Matrix representation and GPU-optimized parallel B-spline computing
Jiayu Wu, Qiang Zou
TL;DR
This work addresses the bottlenecks of CPU-centric B-spline evaluation in CAD by introducing a matrix-based representation (M-rep) that reformulates B-spline operations as regular matrix additions and multiplications, enabling efficient GPU execution. By decomposing high-degree B-splines into cubic Béziers with controllable error and converting all subsequent operations into matrix form, the approach leverages tensor cores and warp-centric scheduling to accelerate projection and inversion by about two orders of magnitude over existing methods. Key innovations include an error-controlled decomposition, monotonic Bézier segmentation, Bézier clipping for projection/inversion, and a GPU-aware workload sharing strategy (PCWS) to maintain high parallel efficiency. The method demonstrates strong performance and robustness on large-scale 2D/3D B-spline tasks, while also outlining practical limitations (non-rational B-splines, ultra-high degrees) and future work to broaden applicability to more CAD/CAM tasks.
Abstract
B-spline modeling is fundamental to CAD systems, and its evaluation and manipulation algorithms currently in use were developed decades ago, specifically for CPU architectures.
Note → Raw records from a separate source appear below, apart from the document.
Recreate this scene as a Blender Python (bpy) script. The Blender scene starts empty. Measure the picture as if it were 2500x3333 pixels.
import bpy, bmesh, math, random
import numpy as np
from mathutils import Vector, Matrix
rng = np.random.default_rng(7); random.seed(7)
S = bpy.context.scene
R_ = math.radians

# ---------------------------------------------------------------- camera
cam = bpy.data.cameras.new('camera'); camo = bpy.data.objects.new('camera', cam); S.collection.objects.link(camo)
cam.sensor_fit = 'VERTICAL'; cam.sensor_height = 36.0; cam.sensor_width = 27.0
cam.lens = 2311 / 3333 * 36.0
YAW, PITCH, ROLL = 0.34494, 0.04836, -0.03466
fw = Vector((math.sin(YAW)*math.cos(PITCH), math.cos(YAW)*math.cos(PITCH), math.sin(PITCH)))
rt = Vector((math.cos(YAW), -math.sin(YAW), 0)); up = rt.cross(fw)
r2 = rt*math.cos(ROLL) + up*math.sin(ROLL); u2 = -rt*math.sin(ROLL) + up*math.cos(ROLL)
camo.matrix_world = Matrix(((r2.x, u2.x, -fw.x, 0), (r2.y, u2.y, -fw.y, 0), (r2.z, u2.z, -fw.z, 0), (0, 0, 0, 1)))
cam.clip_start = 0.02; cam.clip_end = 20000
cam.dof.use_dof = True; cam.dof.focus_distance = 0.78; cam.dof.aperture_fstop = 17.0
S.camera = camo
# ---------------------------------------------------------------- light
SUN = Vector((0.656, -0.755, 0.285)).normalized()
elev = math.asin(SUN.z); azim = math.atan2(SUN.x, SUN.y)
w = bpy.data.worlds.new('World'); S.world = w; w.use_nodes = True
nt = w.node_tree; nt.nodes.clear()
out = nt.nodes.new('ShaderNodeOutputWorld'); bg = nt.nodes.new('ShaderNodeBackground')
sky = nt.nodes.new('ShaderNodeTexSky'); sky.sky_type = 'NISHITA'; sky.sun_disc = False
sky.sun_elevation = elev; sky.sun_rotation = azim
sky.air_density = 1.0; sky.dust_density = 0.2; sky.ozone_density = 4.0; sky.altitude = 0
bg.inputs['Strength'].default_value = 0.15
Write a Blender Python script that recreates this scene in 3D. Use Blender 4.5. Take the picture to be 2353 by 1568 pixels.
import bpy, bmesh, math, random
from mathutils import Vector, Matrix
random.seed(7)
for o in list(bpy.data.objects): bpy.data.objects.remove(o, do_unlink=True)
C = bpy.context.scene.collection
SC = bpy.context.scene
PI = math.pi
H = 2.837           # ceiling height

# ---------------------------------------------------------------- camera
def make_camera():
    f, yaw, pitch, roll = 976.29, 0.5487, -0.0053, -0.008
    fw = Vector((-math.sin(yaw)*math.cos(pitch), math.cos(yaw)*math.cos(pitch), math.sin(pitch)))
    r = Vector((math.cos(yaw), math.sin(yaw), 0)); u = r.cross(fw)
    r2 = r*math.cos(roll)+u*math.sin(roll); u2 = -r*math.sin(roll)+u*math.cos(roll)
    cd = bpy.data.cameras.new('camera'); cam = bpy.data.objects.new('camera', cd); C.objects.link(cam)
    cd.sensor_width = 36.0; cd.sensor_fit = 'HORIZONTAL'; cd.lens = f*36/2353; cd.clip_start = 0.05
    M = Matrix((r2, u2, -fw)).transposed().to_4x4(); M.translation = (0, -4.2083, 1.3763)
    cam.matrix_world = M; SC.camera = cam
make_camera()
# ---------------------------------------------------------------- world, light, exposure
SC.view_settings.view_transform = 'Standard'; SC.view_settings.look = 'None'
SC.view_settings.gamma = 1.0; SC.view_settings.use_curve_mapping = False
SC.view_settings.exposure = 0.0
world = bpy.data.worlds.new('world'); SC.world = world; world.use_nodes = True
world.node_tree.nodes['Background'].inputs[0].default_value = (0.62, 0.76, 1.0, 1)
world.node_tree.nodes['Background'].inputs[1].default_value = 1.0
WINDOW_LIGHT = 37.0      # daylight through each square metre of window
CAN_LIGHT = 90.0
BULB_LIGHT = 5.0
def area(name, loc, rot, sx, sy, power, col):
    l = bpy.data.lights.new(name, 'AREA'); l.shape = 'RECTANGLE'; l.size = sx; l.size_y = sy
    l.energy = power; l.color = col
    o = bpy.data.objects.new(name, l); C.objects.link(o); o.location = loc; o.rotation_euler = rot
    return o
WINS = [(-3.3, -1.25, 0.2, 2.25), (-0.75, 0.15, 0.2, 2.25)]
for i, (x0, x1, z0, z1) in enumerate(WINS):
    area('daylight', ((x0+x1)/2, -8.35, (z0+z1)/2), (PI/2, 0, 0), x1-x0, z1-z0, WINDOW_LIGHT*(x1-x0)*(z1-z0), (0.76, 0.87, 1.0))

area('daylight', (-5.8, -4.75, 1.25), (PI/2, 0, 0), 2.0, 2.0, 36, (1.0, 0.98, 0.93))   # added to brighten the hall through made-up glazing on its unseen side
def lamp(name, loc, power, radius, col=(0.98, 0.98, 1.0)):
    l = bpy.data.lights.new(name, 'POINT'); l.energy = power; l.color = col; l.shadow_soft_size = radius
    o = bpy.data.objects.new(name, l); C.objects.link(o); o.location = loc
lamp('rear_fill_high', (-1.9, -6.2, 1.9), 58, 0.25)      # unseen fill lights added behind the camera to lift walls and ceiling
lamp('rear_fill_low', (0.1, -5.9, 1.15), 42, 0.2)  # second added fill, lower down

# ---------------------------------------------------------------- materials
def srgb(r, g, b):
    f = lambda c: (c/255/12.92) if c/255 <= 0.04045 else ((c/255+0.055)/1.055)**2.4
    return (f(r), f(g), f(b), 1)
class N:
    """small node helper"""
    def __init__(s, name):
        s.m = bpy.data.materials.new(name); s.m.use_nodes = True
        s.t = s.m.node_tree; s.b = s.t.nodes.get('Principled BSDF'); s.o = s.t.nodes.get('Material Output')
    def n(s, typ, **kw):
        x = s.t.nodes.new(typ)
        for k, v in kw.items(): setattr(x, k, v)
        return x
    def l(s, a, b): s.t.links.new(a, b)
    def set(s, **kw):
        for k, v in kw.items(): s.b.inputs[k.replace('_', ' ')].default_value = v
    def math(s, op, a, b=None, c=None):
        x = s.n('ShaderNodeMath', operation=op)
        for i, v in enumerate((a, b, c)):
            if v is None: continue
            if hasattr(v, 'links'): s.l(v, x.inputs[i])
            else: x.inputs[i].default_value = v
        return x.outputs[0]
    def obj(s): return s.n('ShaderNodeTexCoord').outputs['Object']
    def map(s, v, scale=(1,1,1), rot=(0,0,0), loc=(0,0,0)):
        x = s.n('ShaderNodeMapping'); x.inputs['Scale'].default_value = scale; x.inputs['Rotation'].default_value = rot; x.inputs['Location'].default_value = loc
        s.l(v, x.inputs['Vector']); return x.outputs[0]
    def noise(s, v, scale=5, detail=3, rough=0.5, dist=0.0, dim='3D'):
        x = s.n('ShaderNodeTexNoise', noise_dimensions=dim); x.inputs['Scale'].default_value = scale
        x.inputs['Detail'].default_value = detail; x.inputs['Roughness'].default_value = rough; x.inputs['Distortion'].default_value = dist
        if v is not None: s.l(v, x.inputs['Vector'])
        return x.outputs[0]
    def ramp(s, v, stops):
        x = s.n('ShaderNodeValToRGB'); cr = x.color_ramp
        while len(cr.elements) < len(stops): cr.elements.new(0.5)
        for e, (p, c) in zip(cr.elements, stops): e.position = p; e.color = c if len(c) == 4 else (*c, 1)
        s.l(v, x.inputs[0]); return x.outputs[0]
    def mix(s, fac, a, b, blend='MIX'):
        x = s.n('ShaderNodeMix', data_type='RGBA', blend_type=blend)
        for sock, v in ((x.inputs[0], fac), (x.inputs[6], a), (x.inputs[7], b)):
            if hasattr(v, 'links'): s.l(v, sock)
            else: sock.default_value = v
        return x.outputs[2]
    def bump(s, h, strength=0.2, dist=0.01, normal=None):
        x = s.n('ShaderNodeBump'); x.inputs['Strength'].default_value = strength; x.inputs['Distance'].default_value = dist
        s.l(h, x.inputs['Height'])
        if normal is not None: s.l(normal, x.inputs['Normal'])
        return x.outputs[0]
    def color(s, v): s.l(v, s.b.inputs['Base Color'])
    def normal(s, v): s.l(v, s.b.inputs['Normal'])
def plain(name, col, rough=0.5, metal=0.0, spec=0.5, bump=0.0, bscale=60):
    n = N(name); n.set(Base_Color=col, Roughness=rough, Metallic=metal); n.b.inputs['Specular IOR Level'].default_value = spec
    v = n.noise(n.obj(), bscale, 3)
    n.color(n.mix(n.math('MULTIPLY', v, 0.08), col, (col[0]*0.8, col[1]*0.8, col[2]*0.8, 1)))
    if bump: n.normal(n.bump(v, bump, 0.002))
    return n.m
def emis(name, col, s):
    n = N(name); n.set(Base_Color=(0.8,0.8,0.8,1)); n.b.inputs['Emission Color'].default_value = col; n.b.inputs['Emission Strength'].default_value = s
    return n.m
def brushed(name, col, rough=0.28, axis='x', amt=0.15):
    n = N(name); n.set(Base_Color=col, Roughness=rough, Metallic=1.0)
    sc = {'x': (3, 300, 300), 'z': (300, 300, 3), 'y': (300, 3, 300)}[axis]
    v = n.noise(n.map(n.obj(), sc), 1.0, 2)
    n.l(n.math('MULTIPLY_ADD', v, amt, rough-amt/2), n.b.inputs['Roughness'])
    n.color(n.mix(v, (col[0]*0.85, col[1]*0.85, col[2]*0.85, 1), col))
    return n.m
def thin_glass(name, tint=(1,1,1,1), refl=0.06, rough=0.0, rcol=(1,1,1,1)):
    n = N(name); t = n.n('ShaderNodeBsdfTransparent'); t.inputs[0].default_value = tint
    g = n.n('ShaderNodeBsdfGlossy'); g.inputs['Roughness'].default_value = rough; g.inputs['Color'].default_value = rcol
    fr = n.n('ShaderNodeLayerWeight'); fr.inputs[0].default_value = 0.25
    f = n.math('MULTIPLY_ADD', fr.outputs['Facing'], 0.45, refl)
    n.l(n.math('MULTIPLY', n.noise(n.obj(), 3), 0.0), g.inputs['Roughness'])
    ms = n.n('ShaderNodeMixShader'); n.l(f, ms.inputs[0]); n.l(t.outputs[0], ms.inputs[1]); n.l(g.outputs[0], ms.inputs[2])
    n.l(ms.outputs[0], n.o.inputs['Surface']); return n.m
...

While remaining effective for many applications, these algorithms become increasingly inadequate as CAD models grow more complex, such as large-scale assemblies and microstructures. GPU acceleration offers a promising solution, but most existing GPU B-spline algorithms simply adapt CPU counterparts without accounting for the mismatch between the unstructured, recursive nature of B-splines and the structured nature of GPU kernels, ultimately failing to fully leverage GPU capabilities. This paper presents a novel approach that transforms B-spline representations into regular matrix structures, reducing all evaluation and manipulation computations to matrix addition and multiplication, thus better aligning with GPU architecture. By combining this matrix representation with GPU-optimized task scheduling and memory access patterns, the paper demonstrates significant performance improvements in the key B-spline operations of inversion and projection. Experimental results show an improvement of about two orders of magnitude in computational speed compared to existing methods.